▸ **Set exercise**
The lines to be extracted run from the start of the listing through the line containing "sc.view_settings.exposure = 0.0;"; copy them exactly and nothing else.
## START
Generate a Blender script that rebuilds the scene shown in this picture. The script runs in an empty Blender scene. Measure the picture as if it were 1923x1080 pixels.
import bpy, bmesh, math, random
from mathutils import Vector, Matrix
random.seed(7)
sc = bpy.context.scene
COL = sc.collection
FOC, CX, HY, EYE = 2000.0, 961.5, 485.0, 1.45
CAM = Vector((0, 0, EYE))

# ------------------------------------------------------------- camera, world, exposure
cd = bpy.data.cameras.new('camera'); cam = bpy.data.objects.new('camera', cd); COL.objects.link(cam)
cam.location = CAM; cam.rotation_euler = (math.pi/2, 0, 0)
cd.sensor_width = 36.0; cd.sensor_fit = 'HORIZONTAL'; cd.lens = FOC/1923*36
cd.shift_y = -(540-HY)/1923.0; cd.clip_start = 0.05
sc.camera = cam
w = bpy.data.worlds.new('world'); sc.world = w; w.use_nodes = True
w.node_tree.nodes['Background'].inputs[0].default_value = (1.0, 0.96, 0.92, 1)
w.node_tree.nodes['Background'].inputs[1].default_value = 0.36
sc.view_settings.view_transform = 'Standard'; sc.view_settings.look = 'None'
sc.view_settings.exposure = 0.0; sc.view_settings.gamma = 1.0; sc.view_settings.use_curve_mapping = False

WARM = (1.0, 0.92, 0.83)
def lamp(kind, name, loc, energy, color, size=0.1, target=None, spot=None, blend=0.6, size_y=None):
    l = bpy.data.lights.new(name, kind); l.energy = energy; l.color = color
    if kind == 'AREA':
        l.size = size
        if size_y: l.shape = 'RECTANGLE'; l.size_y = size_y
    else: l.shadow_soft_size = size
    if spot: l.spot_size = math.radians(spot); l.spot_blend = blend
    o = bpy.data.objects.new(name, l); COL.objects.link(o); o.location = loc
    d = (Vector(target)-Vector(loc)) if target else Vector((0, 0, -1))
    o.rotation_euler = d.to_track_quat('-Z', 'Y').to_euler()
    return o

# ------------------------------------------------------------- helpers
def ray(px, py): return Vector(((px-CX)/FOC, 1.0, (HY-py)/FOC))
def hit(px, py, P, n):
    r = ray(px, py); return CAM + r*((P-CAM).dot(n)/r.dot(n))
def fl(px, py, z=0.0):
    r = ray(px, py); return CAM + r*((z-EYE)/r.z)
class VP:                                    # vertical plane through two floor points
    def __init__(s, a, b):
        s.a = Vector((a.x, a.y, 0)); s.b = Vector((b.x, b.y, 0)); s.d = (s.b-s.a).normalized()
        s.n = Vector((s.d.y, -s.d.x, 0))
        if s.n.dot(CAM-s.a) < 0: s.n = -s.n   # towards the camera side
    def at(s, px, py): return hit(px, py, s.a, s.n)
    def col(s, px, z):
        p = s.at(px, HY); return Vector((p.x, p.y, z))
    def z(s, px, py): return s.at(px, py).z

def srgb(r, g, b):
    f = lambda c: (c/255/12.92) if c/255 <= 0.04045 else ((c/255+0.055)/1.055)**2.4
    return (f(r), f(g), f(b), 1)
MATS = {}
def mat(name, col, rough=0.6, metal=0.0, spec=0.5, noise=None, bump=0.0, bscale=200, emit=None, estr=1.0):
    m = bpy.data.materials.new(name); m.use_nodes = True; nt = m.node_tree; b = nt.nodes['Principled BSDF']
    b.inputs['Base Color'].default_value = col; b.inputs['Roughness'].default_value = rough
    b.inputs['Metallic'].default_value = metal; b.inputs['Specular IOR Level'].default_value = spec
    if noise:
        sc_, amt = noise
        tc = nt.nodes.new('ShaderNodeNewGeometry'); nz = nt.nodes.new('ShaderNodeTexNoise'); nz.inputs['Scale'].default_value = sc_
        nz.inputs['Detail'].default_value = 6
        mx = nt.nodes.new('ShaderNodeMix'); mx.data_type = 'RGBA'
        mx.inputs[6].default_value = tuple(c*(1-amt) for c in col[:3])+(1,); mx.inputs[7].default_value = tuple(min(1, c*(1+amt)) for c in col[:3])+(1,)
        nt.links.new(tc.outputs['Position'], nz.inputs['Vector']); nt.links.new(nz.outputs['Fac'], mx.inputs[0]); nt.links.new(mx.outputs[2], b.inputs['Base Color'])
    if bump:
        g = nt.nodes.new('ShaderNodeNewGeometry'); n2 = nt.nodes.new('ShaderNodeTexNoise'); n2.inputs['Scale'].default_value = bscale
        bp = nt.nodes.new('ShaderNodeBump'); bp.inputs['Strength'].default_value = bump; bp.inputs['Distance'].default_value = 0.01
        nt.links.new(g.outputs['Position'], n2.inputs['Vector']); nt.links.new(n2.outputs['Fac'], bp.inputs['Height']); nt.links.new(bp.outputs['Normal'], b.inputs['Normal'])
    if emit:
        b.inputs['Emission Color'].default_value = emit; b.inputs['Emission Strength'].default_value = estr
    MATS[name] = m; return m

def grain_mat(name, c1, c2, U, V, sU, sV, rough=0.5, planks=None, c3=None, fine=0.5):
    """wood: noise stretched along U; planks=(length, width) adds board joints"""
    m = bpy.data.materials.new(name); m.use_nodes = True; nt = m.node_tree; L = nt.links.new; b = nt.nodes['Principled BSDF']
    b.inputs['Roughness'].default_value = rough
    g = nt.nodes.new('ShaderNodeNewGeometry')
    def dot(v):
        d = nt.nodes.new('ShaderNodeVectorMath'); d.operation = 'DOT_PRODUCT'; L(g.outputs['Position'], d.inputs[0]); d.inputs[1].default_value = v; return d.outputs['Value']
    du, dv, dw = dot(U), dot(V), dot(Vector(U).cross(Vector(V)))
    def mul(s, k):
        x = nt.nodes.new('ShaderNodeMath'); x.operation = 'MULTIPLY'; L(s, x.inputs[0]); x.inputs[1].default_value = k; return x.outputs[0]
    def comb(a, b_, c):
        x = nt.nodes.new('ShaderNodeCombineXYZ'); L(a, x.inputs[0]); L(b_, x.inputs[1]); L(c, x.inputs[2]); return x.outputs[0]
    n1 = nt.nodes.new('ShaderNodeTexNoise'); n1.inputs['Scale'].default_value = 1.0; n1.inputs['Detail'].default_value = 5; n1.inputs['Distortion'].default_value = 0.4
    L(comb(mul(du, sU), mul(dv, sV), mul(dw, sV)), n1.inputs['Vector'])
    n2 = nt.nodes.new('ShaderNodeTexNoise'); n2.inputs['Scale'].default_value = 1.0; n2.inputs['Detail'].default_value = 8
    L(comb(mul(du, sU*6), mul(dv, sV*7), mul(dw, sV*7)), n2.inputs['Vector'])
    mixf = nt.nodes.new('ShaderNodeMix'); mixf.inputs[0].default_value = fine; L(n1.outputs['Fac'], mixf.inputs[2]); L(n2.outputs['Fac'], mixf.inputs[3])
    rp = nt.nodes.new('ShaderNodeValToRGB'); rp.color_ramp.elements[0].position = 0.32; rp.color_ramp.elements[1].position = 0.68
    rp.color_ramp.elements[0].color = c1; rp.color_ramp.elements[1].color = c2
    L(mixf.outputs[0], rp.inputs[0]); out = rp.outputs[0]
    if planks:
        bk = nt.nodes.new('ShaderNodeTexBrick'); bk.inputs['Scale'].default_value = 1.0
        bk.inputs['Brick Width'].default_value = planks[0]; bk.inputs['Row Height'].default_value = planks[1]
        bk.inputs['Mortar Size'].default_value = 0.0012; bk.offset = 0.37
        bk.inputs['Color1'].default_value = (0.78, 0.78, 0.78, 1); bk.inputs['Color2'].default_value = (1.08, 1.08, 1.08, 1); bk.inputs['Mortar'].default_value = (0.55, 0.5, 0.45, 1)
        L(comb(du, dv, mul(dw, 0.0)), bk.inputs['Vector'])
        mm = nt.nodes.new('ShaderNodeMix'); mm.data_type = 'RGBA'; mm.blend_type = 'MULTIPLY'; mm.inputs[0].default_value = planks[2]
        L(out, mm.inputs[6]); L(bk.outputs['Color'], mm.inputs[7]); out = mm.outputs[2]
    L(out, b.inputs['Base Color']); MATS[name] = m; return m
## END
▸ **Task output**
Generate a Blender script that rebuilds the scene shown in this picture. The script runs in an empty Blender scene. Measure the picture as if it were 1923x1080 pixels.
import bpy, bmesh, math, random
from mathutils import Vector, Matrix
random.seed(7)
sc = bpy.context.scene
COL = sc.collection
FOC, CX, HY, EYE = 2000.0, 961.5, 485.0, 1.45
CAM = Vector((0, 0, EYE))

# ------------------------------------------------------------- camera, world, exposure
cd = bpy.data.cameras.new('camera'); cam = bpy.data.objects.new('camera', cd); COL.objects.link(cam)
cam.location = CAM; cam.rotation_euler = (math.pi/2, 0, 0)
cd.sensor_width = 36.0; cd.sensor_fit = 'HORIZONTAL'; cd.lens = FOC/1923*36
cd.shift_y = -(540-HY)/1923.0; cd.clip_start = 0.05
sc.camera = cam
w = bpy.data.worlds.new('world'); sc.world = w; w.use_nodes = True
w.node_tree.nodes['Background'].inputs[0].default_value = (1.0, 0.96, 0.92, 1)
w.node_tree.nodes['Background'].inputs[1].default_value = 0.36
sc.view_settings.view_transform = 'Standard'; sc.view_settings.look = 'None'
sc.view_settings.exposure = 0.0; sc.view_settings.gamma = 1.0; sc.view_settings.use_curve_mapping = False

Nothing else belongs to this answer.